### Scripts that build scenes
********

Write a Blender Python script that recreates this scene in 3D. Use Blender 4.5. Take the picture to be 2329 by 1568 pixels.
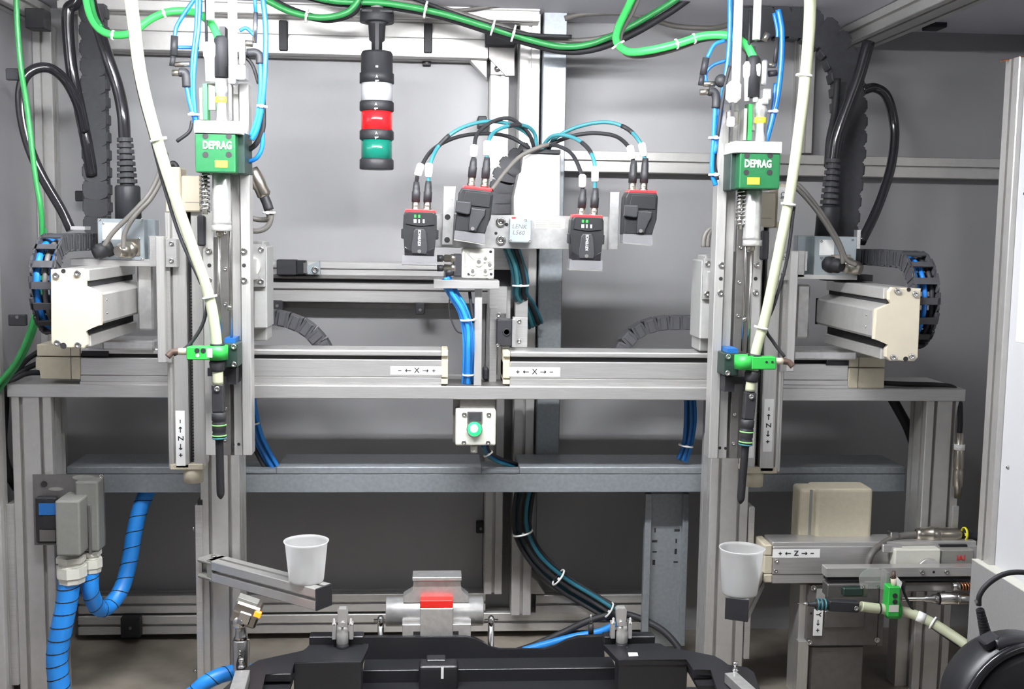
import bpy, bmesh, math, random
from mathutils import Vector, Matrix
random.seed(7)
for o in list(bpy.data.objects):
    bpy.data.objects.remove(o)
SC = bpy.context.scene
COL = SC.collection

# ---------------------------------------------------------------- camera
FW, FH, FPX = 2329.0, 1568.0, 2531.0
CAM = Vector((0.0, -2.5, 1.09))
YAW, PITCH, ROLL = math.radians(3.9), math.radians(5.95), 0.015
fwd = Vector((math.sin(YAW) * math.cos(PITCH), math.cos(YAW) * math.cos(PITCH), -math.sin(PITCH)))
rgt0 = Vector((math.cos(YAW), -math.sin(YAW), 0))
up0 = rgt0.cross(fwd)
rgt = rgt0 * math.cos(ROLL) + up0 * math.sin(ROLL)
upv = up0 * math.cos(ROLL) - rgt0 * math.sin(ROLL)
cd = bpy.data.cameras.new('camera')
cd.sensor_width = 36.0
cd.lens = FPX / FW * 36.0
cd.clip_start, cd.clip_end = 0.02, 60
cam = bpy.data.objects.new('camera', cd)
COL.objects.link(cam)
m = Matrix((rgt, upv, -fwd)).transposed().to_4x4()
m.translation = CAM
cam.matrix_world = m
SC.camera = cam

def ray(px, py):
    return (fwd * FPX + rgt * (px - FW / 2) - upv * (py - FH / 2))
def at(px, py, Y):
    """world point seen at photo pixel (px,py) standing on the plane y=Y"""
    d = ray(px, py)
    return CAM + d * ((Y - CAM.y) / d.y)
def atz(px, py, z):
    d = ray(px, py)
    return CAM + d * ((z - CAM.z) / d.z)
def sc(n, Y):
    """n photo pixels in metres at depth plane Y"""
    return n * (Y - CAM.y) / FPX
def proj(p):
    v = Vector(p) - CAM
    k = FPX / v.dot(fwd)
    return (FW / 2 + v.dot(rgt) * k, FH / 2 - v.dot(upv) * k)

# ---------------------------------------------------------------- world, light, exposure
w = bpy.data.worlds.new('hall')
SC.world = w
w.use_nodes = True
bg = w.node_tree.nodes['Background']
bg.inputs[0].default_value = (0.93, 0.95, 1.0, 1)
bg.inputs[1].default_value = 0.21
SC.view_settings.view_transform = 'Standard'
SC.view_settings.look = 'None'
SC.view_settings.gamma = 1.0
SC.view_settings.use_curve_mapping = False
SC.view_settings.exposure = 0.06
LAMP_E = 230.0
SC.cycles.use_denoising = True
SC.cycles.max_bounces = 8
# real machine lamps: two fluorescent strips hung under the cell roof, in front of the gantry
def area(name, loc, sx, sy, power, rot, col):
    d = bpy.data.lights.new(name, 'AREA')
    d.shape = 'RECTANGLE'
    d.size, d.size_y = sx, sy
    d.energy = power
    d.color = col
    o = bpy.data.objects.new(name, d)
    COL.objects.link(o)
    o.location = loc
    o.rotation_euler = rot
    return o
LAMPS = [(-0.44, -0.70, 1.605), (0.26, -0.70, 1.605)]
# hall lighting that enters through the open front of the cell
HALL = area('hall_light', (2.4, -3.4, 2.2), 1.4, 0.9, 9.0, (0, 0, 0), (1.0, 0.97, 0.92))
HALL.rotation_euler = (Vector((-0.3, 0.0, 0.5)) - HALL.location).to_track_quat('-Z', 'Y').to_euler()

# ---------------------------------------------------------------- mesh helpers
def frame_of(axis):
    a = Vector(axis).normalized()
    t = Vector((0, 0, 1)) if abs(a.z) < 0.9 else Vector((1, 0, 0))
    u = t.cross(a).normalized()
    v = a.cross(u)
    return a, u, v

class B:
    def __init__(s):
        s.bm = bmesh.new()
    def box(s, x0, x1, y0, y1, z0, z1, bev=0.0, seg=1):
        x0, x1 = min(x0, x1), max(x0, x1)
        y0, y1 = min(y0, y1), max(y0, y1)
        z0, z1 = min(z0, z1), max(z0, z1)
        mt = Matrix.Translation(((x0 + x1) / 2, (y0 + y1) / 2, (z0 + z1) / 2)) @ Matrix.Diagonal((x1 - x0, y1 - y0, z1 - z0, 1))
        r = bmesh.ops.create_cube(s.bm, size=1, matrix=mt)
        if bev > 0:
            bev = min(bev, 0.45 * min(x1 - x0, y1 - y0, z1 - z0))
            es = list({e for v in r['verts'] for e in v.link_edges})
            bmesh.ops.bevel(s.bm, geom=es, offset=bev, segments=seg, affect='EDGES', profile=0.5)
        return s
    def px(s, x0, y0, x1, y1, Y0, Y1, bev=0.0, seg=1):
        """box whose front face (plane y=Y0) covers the photo rectangle"""
        xm, ym = (x0 + x1) / 2, (y0 + y1) / 2
        return s.box(at(x0, ym, Y0).x, at(x1, ym, Y0).x, Y0, Y1, at(xm, y1, Y0).z, at(xm, y0, Y0).z, bev, seg)
    def obox(s, c, ex, ey, ez, hx, hy, hz, bev=0.0):
        """oriented box: centre, three axes, half sizes"""
        ex, ey, ez = Vector(ex).normalized(), Vector(ey).normalized(), Vector(ez).normalized()
        mt = Matrix((ex * hx * 2, ey * hy * 2, ez * hz * 2)).transposed().to_4x4()
        mt.translation = Vector(c)
        r = bmesh.ops.create_cube(s.bm, size=1, matrix=mt)
        if bev > 0:
            es = list({e for v in r['verts'] for e in v.link_edges})
            bmesh.ops.bevel(s.bm, geom=es, offset=min(bev, .9 * min(hx, hy, hz)), segments=1, affect='EDGES', profile=0.5)
        return s
    def ring(s, c, u, v, r, n):
        return [s.bm.verts.new(c + (u * math.cos(2 * math.pi * k / n) + v * math.sin(2 * math.pi * k / n)) * r) for k in range(n)]
    def bridge(s, a, b, smooth=True):
        n = len(a)
        for k in range(n):
            f = s.bm.faces.new((a[k], a[(k + 1) % n], b[(k + 1) % n], b[k]))
            f.smooth = smooth
    def lathe(s, o, axis, prof, n=24, cap=(True, True), smooth=True, close=False):
        """prof: list of (radius, height along axis)"""
        a, u, v = frame_of(axis)
        o = Vector(o)
        rs = [s.ring(o + a * h, u, v, max(r, 1e-5), n) for r, h in prof]
        for p, q in zip(rs, rs[1:]):
            s.bridge(p, q, smooth)
        if close:
            s.bridge(rs[-1], rs[0], smooth)
        else:
            if cap[0]:
                s.bm.faces.new(list(reversed(rs[0])))
            if cap[1]:
                s.bm.faces.new(rs[-1])
        return s
    def cyl(s, p, q, r, r2=None, n=20):
        p, q = Vector(p), Vector(q)
        return s.lathe(p, q - p, [(r, 0), (r if r2 is None else r2, (q - p).length)], n)
    def disc(s, px, py, rpx, Y0, Y1, n=18):
        """cylinder along y whose front disc is centred on photo pixel"""
        c = at(px, py, Y0)
        return s.cyl(c, Vector((c.x, Y1, c.z)), sc(rpx, Y0), n=n)
    def tube(s, pts, r, n=10, sub=6, closed=False, rad=None):
        P = spline(pts, sub, closed)
        a, u, v = frame_of(P[1] - P[0])
        rs = []
        N = len(P)
        for i, p in enumerate(P):
            t = (P[(i + 1) % N] - P[i - 1]) if closed else (P[min(i + 1, N - 1)] - P[max(i - 1, 0)])
            t.normalize()
            u = (u - t * u.dot(t)).normalized()
            v = t.cross(u)
            rr = r if rad is None else rad(i / (N - 1))
            rs.append(s.ring(p, u, v, rr, n))
        for p, q in zip(rs, rs[1:]):
            s.bridge(p, q)
        if closed:
            s.bridge(rs[-1], rs[0])
        else:
            s.bm.faces.new(list(reversed(rs[0])))
            s.bm.faces.new(rs[-1])
        return s
    def prism(s, poly, d, smooth=False):
        """extrude a closed planar polygon (3-D points) by vector d"""
        d = Vector(d)
        a = [s.bm.verts.new(Vector(p)) for p in poly]
        b = [s.bm.verts.new(Vector(p) + d) for p in poly]
        s.bm.faces.new(a)
        s.bm.faces.new(list(reversed(b)))
        n = len(a)
        for k in range(n):
            f = s.bm.faces.new((a[(k + 1) % n], a[k], b[k], b[(k + 1) % n]))
            f.smooth = smooth
        return s
    def pprism(s, pix, Y0, Y1, bev=0.0):
        """outline given in photo pixels on plane Y0, extruded to plane Y1"""
        n0 = len(s.bm.verts)
        s.prism([at(x, y, Y0) for x, y in pix], (0, Y1 - Y0, 0))
        if bev > 0:
            s.bm.verts.ensure_lookup_table()
            vs = set(s.bm.verts[n0:])
            es = [e for e in s.bm.edges if e.verts[0] in vs and e.verts[1] in vs and abs(e.verts[0].co.y - Y0) < 1e-6 and abs(e.verts[1].co.y - Y0) < 1e-6]
            bmesh.ops.bevel(s.bm, geom=es, offset=bev, segments=2, affect='EDGES', profile=0.5)
        return s
    def ball(s, c, r, n=14, sz=(1, 1, 1)):
        mt = Matrix.Translation(Vector(c)) @ Matrix.Diagonal((r * sz[0], r * sz[1], r * sz[2], 1))
        q = bmesh.ops.create_uvsphere(s.bm, u_segments=n, v_segments=max(6, n // 2), radius=1, matrix=mt)
        for v in q['verts']:
            for f in v.link_faces:
                f.smooth = True
        return s
    def slotted(s, axis, x0, x1, y0, y1, z0, z1, unit=0.045, slot=0.0085, deep=0.0125, faces='abcd'):
        """aluminium T-slot extrusion filling the box, long side along axis"""
        lo, hi = Vector((min(x0, x1), min(y0, y1), min(z0, z1))), Vector((max(x0, x1), max(y0, y1), max(z0, z1)))
        i = 'xyz'.index(axis)
        j, k = [(1, 2), (2, 0), (0, 1)][i]
        W, H = hi[j] - lo[j], hi[k] - lo[k]
        def side(L):
            n = max(1, int(round(L / unit)))
            return [L * (q + 0.5) / n for q in range(n)]
        c = 0.0018
        P = [(c, 0)]
        for q in side(W):
            P += [(q - slot / 2, 0), (q - slot / 2, deep), (q + slot / 2, deep), (q + slot / 2, 0)] if 'a' in faces else []
        P += [(W - c, 0), (W, c)]
        for q in side(H):
            P += [(W, q - slot / 2), (W - deep, q - slot / 2), (W - deep, q + slot / 2), (W, q + slot / 2)] if 'b' in faces else []
        P += [(W, H - c), (W - c, H)]
        for q in reversed(side(W)):
            P += [(q + slot / 2, H), (q + slot / 2, H - deep), (q - slot / 2, H - deep), (q - slot / 2, H)] if 'c' in faces else []
        P += [(c, H), (0, H - c)]
        for q in reversed(side(H)):
            P += [(0, q + slot / 2), (deep, q + slot / 2), (deep, q - slot / 2), (0, q - slot / 2)] if 'd' in faces else []
        P += [(0, c)]
        poly = []
        for (p, q) in P:
            v = Vector((0, 0, 0))
            v[i], v[j], v[k] = lo[i], lo[j] + p, lo[k] + q
            poly.append(v)
        d = Vector((0, 0, 0))
        d[i] = hi[i] - lo[i]
        return s.prism(list(reversed(poly)), d)
    def pslot(s, axis, x0, y0, x1, y1, Y0, Y1, **kw):
        xm, ym = (x0 + x1) / 2, (y0 + y1) / 2
        return s.slotted(axis, at(x0, ym, Y0).x, at(x1, ym, Y0).x, Y0, Y1, at(xm, y1, Y0).z, at(xm, y0, Y0).z, **kw)

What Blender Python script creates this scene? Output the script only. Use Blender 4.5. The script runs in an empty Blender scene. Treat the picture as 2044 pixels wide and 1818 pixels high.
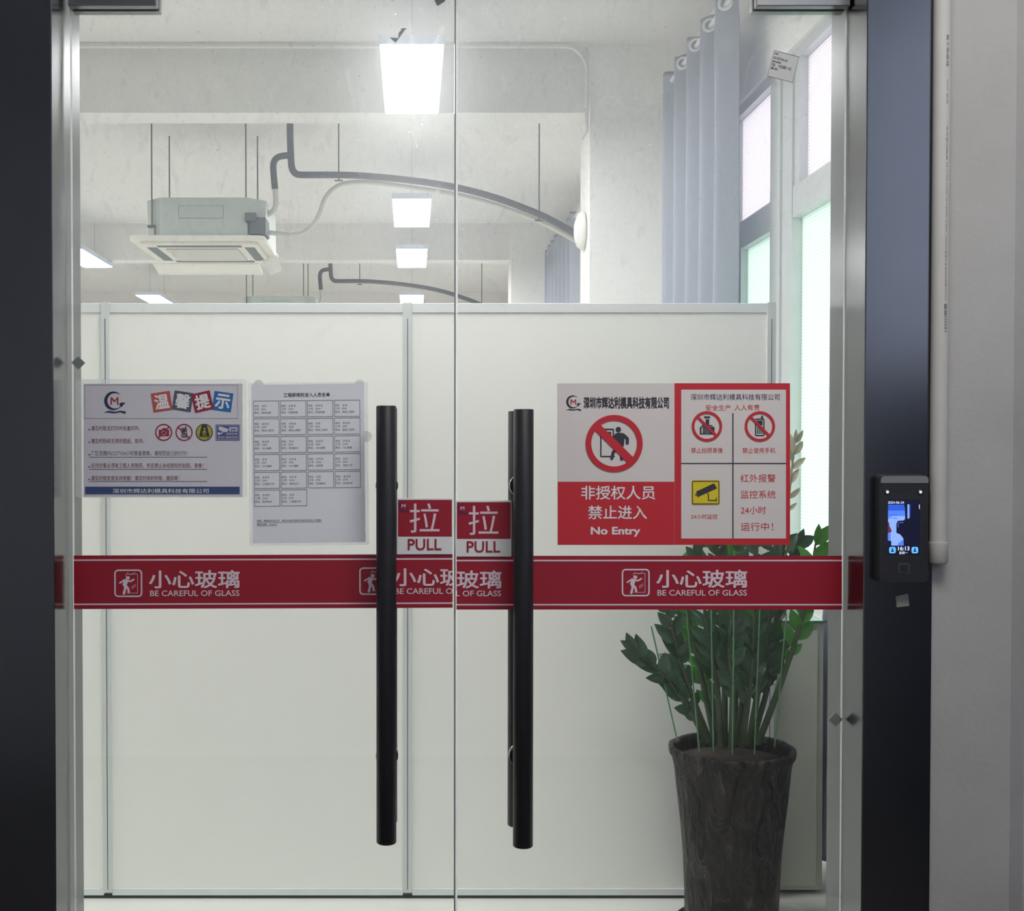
import bpy, bmesh, math, random
from mathutils import Vector, Matrix
random.seed(7)
S = bpy.context.scene
COL = S.collection

# ------------------------------------------------------------------ camera
F_PX, CU, CV, PITCH, EYE = 2400.0, 822.0, 936.0, math.radians(1.08), 1.45
cam_d = bpy.data.cameras.new('camera')
cam = bpy.data.objects.new('camera', cam_d)
COL.objects.link(cam)
cam.location = (0, 0, EYE)
cam.rotation_euler = (math.radians(90) - PITCH, 0, 0)
cam_d.sensor_fit = 'HORIZONTAL'
cam_d.sensor_width = 36.0
cam_d.lens = F_PX / 2044 * 36.0
cam_d.shift_x = (1022 - CU) / 2044
cam_d.shift_y = (CV - 909) / 2044
cam_d.clip_start = 0.02
S.camera = cam

# ------------------------------------------------------------------ world, exposure, large lights
W = bpy.data.worlds.new('overcast_sky')
S.world = W
W.use_nodes = True
wb = W.node_tree.nodes['Background']
wb.inputs[0].default_value = (0.90, 0.95, 1.0, 1)
wb.inputs[1].default_value = 5.2
S.view_settings.view_transform = 'Standard'
S.view_settings.look = 'None'
S.view_settings.exposure = 0.0
S.view_settings.gamma = 1.0
S.view_settings.use_curve_mapping = False
S.cycles.use_denoising = True
S.cycles.max_bounces = 8
S.cycles.diffuse_bounces = 6
S.cycles.transparent_max_bounces = 20
S.cycles.use_adaptive_sampling = True
S.cycles.adaptive_threshold = 0.035
S.cycles.sample_clamp_indirect = 6.0
S.cycles.caustics_reflective = False
S.cycles.caustics_refractive = False
LAMP_POWER = 40.0            # emission of the panel lights in the room


def area_light(name, loc, rot, sx, sy, power, color):
    l = bpy.data.lights.new(name, 'AREA')
    l.shape = 'RECTANGLE'
    l.size, l.size_y, l.energy, l.color = sx, sy, power, color
    o = bpy.data.objects.new(name, l)
    COL.objects.link(o)
    o.location, o.rotation_euler = loc, rot
    return o


# the corridor's own ceiling panel, on the visitor's side of the glass doors
area_light('corridor_light', (0.6, 0.95, 3.14), (0, 0, 0), 1.2, 0.6, 30.0, (1.0, 0.985, 0.97))


# ------------------------------------------------------------------ helpers
def px(u, v, d):
    """point of the plane y=d that shows at photo pixel (u,v)"""
    x, y = (u - CU) / F_PX, -(v - CV) / F_PX
    dy = math.cos(PITCH) + y * math.sin(PITCH)
    dz = y * math.cos(PITCH) - math.sin(PITCH)
    t = d / dy
    return Vector((x * t, d, EYE + dz * t))


def hexc(r, g, b):
    f = lambda c: ((c / 255) / 12.92) if c / 255 <= 0.04045 else (((c / 255) + 0.055) / 1.055) ** 2.4
    return (f(r), f(g), f(b), 1)


MATS = {}


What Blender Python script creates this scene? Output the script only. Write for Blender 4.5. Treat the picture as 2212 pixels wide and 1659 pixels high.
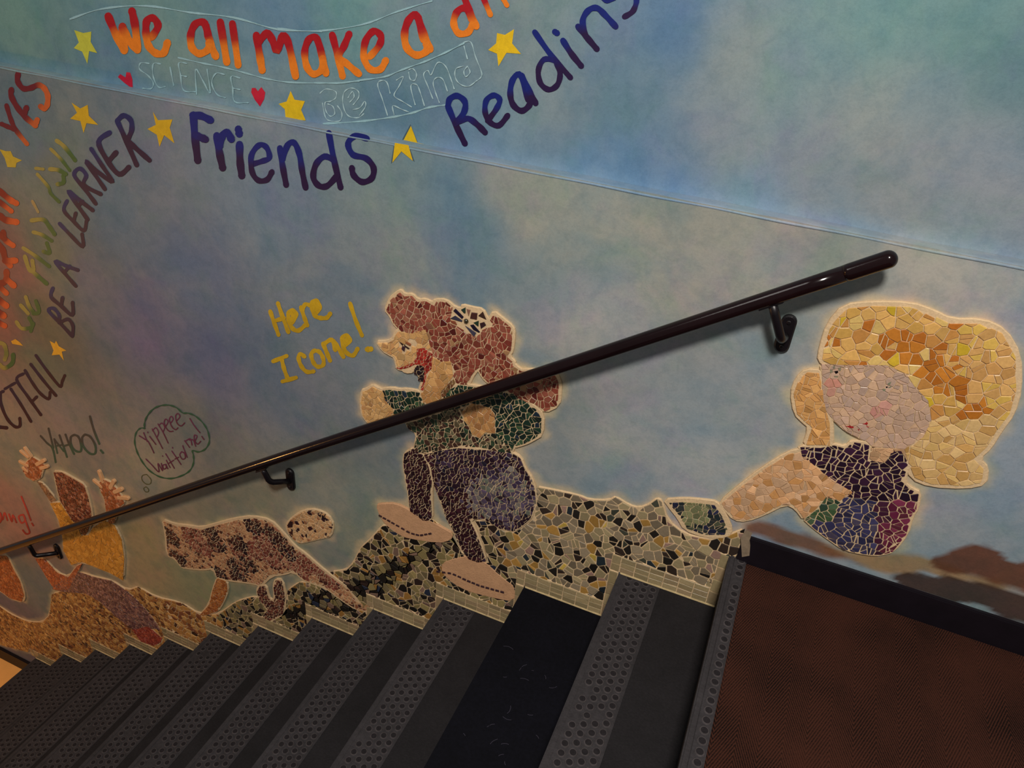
import bpy, math, random
import numpy as np
from mathutils import Matrix, Vector
random.seed(7); rng = np.random.default_rng(7)
S = bpy.context.scene
for o in list(bpy.data.objects): bpy.data.objects.remove(o)
COL = S.collection

# ------------------------------------------------------------ camera
F = 1602.389; CX, CY = 1106.0, 829.5
RM = np.array([[0.91816167, 0.38853885, 0.07756743],
               [0.26613099, -0.45975816, -0.84722885],
               [-0.29351906, 0.79853616, -0.52553455]])
CAM = np.array([-0.07860388, -1.59354303, 1.37538509])
cd = bpy.data.cameras.new('camera'); cam = bpy.data.objects.new('camera', cd); COL.objects.link(cam)
cd.sensor_width = 36; cd.lens = F/2212*36; cd.clip_start = .02
m = Matrix.Identity(4)
for i in range(3):
    m[i][0] = RM[0][i]; m[i][1] = -RM[1][i]; m[i][2] = -RM[2][i]; m[i][3] = CAM[i]
cam.matrix_world = m
S.camera = cam

# ------------------------------------------------------------ world, lights, exposure
S.view_settings.view_transform = 'Standard'; S.view_settings.look = 'None'
S.view_settings.gamma = 1; S.view_settings.use_curve_mapping = False
S.view_settings.exposure = 0.0
w = bpy.data.worlds.new('world'); S.world = w; w.use_nodes = True
w.node_tree.nodes['Background'].inputs[0].default_value = (.78, .76, .76, 1)
w.node_tree.nodes['Background'].inputs[1].default_value = 0.15
def area(name, loc, target, size, power, col, sy=None):
    l = bpy.data.lights.new(name, 'AREA'); l.size = size; l.energy = power; l.color = col
    if sy: l.shape = 'RECTANGLE'; l.size_y = sy
    o = bpy.data.objects.new(name, l); COL.objects.link(o); o.location = loc
    d = Vector(target)-Vector(loc); o.rotation_euler = d.to_track_quat('-Z', 'Y').to_euler()
    return o
area('landing_light', (0.12, -2.35, 3.05), (0.1, 0, .0), .42, 120, (1, .93, .85))
area('stairwell_light', (-2.2, -1.7, 2.6), (-1.6, -.5, -.6), .9, 13, (1, .95, .9))
l = bpy.data.lights.new('lower_hall_lamp', 'POINT'); l.energy = 60; l.color = (1, .47, .12); l.shadow_soft_size = .12
lo = bpy.data.objects.new('lower_hall_lamp', l); COL.objects.link(lo); lo.location = (-4.2, -1.6, -0.5)

# ------------------------------------------------------------ measures
RUN, RISE, LEDGE_Z, SET = 0.28, 0.194535, 0.902, 0.040
NST = 12; FLOOR_Z = -13*RISE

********

### PROBLEM
Search the entries for the word "high", then list each line that holds it.

### RESPONSE BELOW
What Blender Python script creates this scene? Output the script only. Use Blender 4.5. The script runs in an empty Blender scene. Treat the picture as 2044 pixels wide and 1818 pixels high.
What Blender Python script creates this scene? Output the script only. Write for Blender 4.5. Treat the picture as 2212 pixels wide and 1659 pixels high.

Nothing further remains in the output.